*What to produce*.
Copy each line of the entries that contains the word "with".

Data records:
· · ·
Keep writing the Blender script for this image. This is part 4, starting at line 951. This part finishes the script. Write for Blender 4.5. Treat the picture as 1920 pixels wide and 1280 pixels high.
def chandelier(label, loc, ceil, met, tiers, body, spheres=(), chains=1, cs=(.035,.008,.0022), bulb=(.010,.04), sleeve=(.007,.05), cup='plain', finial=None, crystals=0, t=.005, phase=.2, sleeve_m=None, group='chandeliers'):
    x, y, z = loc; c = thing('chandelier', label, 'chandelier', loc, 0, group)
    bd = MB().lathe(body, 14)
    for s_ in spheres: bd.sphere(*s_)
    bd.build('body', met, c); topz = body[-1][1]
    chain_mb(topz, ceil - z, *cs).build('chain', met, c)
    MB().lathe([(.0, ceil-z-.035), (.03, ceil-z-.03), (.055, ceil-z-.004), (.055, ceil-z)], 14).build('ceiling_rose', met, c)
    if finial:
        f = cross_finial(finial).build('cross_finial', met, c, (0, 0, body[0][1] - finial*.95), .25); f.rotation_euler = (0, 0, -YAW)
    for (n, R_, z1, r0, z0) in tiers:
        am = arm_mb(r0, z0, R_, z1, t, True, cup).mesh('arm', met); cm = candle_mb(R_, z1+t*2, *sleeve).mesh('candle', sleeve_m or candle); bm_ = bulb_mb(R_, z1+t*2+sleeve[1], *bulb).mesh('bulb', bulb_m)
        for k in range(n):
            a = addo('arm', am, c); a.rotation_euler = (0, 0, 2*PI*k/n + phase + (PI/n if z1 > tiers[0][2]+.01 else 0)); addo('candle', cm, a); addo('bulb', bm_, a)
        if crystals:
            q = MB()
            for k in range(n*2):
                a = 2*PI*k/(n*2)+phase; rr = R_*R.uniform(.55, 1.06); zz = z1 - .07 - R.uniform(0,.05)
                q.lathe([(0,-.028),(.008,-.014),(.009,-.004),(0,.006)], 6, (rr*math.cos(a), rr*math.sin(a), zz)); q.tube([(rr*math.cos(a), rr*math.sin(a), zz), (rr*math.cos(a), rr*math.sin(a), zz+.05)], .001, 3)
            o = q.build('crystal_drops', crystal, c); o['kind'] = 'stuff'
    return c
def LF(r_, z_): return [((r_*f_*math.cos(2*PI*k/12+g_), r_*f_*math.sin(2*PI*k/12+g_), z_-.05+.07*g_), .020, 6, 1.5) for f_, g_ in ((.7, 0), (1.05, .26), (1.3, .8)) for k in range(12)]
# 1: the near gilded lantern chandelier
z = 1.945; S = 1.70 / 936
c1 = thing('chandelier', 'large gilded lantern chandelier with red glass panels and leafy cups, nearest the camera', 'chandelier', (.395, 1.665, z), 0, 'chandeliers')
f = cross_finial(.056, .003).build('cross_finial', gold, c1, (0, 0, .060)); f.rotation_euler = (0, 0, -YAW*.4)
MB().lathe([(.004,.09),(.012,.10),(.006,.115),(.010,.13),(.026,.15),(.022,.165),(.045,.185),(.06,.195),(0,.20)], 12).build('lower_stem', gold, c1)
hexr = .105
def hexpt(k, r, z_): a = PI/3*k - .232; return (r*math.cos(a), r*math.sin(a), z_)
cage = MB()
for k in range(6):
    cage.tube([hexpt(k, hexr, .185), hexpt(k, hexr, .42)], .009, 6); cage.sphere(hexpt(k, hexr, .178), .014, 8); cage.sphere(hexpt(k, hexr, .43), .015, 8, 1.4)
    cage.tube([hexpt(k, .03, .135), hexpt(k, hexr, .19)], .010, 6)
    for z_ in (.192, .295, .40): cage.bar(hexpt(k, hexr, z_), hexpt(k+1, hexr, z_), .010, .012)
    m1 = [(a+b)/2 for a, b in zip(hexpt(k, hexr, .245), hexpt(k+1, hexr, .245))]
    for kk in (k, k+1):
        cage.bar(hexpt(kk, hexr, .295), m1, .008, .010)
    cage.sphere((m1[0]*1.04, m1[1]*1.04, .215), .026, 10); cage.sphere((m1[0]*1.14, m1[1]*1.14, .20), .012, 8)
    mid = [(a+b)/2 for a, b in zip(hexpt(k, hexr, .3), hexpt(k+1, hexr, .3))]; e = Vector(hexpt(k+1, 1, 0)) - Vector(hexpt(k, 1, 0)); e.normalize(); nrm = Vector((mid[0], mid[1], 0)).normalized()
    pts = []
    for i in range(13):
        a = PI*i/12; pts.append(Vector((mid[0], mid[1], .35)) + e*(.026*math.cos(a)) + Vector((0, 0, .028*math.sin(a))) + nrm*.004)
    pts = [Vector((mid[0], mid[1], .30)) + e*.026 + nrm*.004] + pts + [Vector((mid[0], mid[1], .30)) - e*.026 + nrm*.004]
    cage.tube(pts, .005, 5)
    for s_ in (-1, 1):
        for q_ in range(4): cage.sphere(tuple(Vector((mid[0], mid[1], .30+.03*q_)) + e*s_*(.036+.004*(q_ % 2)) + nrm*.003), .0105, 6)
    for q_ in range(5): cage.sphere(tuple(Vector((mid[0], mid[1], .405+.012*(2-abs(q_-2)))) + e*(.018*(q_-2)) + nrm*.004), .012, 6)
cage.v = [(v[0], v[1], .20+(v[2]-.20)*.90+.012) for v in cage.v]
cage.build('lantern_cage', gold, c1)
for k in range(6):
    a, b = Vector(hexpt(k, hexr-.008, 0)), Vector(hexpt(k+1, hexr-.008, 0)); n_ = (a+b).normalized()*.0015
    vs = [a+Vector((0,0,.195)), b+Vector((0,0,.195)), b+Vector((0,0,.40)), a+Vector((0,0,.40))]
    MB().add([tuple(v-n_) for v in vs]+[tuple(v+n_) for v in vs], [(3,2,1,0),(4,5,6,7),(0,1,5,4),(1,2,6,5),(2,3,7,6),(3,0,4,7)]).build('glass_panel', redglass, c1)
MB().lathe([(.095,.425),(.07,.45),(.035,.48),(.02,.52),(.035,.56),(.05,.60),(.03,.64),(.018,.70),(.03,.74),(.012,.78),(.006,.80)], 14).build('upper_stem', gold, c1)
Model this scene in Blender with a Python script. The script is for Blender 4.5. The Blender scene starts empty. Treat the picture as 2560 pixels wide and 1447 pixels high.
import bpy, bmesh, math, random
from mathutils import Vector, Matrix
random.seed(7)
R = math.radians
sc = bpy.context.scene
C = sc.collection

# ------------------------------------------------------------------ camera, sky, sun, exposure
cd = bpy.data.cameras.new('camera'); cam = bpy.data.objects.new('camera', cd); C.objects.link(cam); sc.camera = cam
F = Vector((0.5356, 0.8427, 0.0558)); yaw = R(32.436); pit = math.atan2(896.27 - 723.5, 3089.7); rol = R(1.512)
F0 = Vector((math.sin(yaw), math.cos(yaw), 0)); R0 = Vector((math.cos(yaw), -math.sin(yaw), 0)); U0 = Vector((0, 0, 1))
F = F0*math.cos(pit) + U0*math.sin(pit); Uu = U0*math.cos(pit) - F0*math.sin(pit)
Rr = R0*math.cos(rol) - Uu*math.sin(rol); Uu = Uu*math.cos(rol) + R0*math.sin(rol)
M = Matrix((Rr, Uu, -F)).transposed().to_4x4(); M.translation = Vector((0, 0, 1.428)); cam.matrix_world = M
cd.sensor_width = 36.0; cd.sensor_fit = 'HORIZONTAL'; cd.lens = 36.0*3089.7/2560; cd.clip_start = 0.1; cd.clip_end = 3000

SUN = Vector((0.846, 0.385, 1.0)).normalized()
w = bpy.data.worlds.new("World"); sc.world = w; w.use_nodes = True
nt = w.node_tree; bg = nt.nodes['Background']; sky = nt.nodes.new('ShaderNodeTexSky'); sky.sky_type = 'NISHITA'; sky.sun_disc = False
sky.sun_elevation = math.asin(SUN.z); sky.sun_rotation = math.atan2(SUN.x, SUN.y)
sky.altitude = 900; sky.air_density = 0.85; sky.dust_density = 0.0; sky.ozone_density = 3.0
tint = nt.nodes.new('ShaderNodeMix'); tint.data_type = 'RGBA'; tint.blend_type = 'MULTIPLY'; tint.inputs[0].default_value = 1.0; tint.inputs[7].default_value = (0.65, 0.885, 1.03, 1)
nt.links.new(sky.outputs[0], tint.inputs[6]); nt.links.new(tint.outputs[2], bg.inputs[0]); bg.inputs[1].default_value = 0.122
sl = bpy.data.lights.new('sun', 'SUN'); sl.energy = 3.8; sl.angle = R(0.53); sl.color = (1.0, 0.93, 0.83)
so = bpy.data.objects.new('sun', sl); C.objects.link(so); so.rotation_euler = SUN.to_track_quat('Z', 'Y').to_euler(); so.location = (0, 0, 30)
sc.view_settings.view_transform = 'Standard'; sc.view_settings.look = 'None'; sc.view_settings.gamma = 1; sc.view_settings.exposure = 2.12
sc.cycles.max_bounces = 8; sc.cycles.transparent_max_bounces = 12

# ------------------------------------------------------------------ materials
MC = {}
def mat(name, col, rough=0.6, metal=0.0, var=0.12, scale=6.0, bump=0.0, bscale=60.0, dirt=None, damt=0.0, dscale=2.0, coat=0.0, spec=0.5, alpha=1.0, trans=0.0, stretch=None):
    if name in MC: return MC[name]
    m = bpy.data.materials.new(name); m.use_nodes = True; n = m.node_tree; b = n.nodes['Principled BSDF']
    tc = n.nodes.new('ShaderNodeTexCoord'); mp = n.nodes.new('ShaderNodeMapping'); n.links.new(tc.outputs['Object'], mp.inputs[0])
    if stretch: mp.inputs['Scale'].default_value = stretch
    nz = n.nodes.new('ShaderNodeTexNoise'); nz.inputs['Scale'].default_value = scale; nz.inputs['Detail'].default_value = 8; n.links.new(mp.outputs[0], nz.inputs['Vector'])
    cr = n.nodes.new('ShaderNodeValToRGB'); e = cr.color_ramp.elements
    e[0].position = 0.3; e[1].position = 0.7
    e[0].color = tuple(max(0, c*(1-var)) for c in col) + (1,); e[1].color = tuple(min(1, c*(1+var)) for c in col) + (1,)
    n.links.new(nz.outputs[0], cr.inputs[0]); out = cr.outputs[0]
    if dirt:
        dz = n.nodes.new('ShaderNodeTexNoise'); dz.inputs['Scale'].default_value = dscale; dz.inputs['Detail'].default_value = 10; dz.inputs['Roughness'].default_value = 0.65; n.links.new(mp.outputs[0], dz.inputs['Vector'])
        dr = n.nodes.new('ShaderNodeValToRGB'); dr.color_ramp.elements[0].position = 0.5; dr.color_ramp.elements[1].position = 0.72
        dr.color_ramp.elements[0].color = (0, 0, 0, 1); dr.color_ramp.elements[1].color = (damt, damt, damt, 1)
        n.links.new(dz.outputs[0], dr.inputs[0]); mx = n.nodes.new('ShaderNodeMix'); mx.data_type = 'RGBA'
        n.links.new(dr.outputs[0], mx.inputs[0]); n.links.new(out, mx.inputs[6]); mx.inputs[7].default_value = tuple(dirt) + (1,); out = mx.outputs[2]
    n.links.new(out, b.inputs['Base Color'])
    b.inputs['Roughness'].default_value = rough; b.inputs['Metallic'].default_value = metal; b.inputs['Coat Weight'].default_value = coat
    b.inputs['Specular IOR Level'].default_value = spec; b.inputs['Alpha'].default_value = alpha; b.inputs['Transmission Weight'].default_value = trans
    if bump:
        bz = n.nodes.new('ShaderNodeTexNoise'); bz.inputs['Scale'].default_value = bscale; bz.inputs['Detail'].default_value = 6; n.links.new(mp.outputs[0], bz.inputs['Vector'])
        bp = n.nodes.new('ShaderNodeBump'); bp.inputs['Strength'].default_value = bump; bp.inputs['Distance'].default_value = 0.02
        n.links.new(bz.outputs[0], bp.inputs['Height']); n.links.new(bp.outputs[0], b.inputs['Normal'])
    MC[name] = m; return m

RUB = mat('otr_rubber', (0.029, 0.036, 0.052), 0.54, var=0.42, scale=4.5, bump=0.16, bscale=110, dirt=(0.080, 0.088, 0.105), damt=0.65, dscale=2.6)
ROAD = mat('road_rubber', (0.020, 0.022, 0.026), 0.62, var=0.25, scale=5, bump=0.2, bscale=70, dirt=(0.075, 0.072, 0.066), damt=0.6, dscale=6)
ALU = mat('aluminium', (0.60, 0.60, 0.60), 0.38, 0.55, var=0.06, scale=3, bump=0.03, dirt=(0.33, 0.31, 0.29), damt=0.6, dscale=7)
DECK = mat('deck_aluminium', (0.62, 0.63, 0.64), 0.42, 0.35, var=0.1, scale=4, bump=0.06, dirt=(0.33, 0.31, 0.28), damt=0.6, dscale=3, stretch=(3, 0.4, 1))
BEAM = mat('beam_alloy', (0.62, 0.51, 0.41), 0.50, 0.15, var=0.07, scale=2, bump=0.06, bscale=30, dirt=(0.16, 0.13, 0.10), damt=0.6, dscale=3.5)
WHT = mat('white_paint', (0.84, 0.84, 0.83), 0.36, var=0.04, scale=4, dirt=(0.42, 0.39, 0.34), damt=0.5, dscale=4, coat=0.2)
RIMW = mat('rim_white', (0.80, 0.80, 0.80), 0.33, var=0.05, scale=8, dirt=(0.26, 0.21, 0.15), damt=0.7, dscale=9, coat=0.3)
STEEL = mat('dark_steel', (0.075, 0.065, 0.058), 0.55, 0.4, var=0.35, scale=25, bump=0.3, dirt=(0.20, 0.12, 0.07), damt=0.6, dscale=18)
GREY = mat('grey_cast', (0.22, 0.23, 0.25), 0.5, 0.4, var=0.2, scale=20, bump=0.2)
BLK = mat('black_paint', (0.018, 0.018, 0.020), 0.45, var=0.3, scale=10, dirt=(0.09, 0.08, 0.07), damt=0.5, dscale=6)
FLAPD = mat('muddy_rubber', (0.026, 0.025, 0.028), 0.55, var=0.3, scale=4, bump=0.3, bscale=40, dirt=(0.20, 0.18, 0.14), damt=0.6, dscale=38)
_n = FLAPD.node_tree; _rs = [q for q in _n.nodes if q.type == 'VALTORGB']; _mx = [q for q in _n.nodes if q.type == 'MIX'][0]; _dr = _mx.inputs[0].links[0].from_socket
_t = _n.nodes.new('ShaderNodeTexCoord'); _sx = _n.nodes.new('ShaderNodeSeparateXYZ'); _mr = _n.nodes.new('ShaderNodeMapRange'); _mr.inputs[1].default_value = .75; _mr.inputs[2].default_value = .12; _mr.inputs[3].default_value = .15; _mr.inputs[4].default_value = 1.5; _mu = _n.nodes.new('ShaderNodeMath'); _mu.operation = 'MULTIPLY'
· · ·
*Finished exercise*.
c1 = thing('chandelier', 'large gilded lantern chandelier with red glass panels and leafy cups, nearest the camera', 'chandelier', (.395, 1.665, z), 0, 'chandeliers')
Model this scene in Blender with a Python script. The script is for Blender 4.5. The Blender scene starts empty. Treat the picture as 2560 pixels wide and 1447 pixels high.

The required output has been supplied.